### Information shown

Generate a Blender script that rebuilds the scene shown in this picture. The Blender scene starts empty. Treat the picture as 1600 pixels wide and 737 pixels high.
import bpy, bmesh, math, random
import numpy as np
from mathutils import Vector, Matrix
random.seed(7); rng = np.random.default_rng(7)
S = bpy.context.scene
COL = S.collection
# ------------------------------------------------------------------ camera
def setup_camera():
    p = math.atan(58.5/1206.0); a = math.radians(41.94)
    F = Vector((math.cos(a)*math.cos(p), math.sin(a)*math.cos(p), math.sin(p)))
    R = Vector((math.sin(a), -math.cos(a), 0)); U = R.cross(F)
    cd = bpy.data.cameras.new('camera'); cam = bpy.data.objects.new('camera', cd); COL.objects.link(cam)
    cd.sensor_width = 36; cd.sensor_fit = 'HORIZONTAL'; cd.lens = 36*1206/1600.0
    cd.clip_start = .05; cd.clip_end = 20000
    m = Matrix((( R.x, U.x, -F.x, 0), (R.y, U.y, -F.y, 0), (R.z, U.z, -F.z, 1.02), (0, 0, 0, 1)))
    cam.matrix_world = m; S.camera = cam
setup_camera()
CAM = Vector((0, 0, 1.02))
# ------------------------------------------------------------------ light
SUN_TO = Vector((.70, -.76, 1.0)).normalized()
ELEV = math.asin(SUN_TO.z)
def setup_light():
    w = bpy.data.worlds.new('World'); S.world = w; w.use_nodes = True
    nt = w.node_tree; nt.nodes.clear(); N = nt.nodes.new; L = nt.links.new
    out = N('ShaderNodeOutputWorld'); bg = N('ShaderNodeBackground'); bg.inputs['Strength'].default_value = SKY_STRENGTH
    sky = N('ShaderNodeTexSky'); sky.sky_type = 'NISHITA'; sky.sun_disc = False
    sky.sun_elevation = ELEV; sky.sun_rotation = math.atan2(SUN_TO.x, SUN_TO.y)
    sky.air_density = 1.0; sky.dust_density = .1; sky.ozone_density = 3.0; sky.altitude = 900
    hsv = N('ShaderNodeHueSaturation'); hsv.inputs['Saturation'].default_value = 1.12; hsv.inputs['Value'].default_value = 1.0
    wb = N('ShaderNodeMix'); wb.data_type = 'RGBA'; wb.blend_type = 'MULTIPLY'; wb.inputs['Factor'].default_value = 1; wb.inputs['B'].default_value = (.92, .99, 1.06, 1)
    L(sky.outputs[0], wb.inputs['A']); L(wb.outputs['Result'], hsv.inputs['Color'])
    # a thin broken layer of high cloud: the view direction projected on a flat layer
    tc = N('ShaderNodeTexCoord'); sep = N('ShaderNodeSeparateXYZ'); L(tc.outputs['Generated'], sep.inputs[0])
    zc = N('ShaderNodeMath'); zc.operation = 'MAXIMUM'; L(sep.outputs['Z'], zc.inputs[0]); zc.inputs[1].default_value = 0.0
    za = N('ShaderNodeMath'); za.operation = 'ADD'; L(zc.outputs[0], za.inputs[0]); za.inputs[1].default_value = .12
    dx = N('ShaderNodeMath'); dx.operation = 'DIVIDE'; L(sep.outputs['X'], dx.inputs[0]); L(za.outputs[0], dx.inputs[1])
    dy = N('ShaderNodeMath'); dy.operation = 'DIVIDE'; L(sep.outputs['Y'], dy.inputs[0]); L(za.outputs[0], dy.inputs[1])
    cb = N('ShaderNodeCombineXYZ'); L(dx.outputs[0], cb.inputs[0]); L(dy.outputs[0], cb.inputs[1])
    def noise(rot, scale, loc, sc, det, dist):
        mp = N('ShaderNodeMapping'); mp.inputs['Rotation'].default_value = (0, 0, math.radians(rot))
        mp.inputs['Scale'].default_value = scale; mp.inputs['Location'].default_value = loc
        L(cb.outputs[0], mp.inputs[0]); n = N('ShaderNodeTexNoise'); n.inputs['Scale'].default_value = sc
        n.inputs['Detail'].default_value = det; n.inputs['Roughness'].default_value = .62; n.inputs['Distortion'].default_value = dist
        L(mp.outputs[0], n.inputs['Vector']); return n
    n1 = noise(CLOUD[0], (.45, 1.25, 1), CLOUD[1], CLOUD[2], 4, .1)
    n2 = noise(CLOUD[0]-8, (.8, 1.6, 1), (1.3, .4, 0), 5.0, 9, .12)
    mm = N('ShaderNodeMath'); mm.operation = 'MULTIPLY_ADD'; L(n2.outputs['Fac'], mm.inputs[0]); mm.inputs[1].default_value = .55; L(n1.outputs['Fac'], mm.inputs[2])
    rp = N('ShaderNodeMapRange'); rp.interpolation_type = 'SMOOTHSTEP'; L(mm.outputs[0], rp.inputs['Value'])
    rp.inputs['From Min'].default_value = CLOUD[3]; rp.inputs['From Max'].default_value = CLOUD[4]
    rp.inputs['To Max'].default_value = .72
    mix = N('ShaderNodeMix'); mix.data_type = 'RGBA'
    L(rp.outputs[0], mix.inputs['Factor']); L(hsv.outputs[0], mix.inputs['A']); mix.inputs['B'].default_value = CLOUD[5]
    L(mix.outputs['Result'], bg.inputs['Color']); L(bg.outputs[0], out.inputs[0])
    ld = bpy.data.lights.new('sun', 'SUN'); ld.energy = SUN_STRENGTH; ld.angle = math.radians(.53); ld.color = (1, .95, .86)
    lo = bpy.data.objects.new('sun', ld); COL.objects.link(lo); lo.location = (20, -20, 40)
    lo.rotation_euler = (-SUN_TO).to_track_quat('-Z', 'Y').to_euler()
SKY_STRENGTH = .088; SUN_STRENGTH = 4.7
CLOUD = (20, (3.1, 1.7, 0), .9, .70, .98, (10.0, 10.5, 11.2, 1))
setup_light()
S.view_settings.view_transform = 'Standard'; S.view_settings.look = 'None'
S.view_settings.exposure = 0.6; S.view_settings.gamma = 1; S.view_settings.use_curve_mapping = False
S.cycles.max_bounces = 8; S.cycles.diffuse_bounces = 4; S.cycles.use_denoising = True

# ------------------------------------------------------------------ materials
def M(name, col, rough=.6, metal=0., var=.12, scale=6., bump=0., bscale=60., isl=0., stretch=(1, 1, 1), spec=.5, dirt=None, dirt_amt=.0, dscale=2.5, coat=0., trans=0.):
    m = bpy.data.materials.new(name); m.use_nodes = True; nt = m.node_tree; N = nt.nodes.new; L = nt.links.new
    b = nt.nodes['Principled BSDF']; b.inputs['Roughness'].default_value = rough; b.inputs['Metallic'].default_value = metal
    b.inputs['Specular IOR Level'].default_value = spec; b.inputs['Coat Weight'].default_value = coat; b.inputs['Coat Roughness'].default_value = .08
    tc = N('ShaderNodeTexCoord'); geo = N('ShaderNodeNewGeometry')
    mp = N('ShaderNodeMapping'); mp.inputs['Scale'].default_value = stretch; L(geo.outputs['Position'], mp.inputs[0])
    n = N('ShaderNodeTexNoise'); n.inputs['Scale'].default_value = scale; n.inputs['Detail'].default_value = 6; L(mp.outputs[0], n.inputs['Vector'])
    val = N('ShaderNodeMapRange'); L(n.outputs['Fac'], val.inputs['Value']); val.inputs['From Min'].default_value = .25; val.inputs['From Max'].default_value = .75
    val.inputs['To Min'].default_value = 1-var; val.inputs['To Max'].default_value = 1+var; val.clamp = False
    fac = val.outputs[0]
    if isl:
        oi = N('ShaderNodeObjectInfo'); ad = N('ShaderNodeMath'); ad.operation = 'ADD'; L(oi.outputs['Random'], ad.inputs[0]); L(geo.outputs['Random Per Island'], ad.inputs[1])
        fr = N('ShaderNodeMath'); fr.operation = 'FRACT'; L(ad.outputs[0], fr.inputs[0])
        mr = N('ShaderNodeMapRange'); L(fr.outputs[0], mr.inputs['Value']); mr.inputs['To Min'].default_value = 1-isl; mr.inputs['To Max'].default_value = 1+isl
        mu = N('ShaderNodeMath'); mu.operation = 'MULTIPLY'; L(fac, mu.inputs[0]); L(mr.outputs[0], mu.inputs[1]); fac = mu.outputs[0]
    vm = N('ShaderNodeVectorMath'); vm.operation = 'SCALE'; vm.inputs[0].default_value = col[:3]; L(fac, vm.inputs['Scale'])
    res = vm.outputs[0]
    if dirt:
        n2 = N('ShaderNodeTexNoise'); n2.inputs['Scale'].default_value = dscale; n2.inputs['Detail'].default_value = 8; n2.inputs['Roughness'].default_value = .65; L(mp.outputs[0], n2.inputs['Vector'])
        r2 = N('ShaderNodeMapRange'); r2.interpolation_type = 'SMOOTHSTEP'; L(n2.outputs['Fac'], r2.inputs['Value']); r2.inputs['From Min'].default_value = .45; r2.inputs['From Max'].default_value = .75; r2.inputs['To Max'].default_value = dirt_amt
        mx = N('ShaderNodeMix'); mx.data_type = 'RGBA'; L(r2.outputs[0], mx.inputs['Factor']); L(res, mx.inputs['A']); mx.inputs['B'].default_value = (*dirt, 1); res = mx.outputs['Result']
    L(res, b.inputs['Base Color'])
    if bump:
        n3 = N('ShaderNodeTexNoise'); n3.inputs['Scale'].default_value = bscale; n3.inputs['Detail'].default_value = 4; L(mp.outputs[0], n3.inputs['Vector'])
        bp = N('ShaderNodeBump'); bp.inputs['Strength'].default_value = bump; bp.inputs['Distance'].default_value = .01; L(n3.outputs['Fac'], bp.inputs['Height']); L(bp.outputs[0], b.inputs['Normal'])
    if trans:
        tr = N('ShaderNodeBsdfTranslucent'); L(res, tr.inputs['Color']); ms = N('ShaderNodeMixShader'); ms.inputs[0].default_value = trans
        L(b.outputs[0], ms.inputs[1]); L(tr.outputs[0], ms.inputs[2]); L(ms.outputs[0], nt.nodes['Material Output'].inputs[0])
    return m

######

Your instructions :: Report all lines of the data above that include the string "high".

Written solution ::
Generate a Blender script that rebuilds the scene shown in this picture. The Blender scene starts empty. Treat the picture as 1600 pixels wide and 737 pixels high.
    # a thin broken layer of high cloud: the view direction projected on a flat layer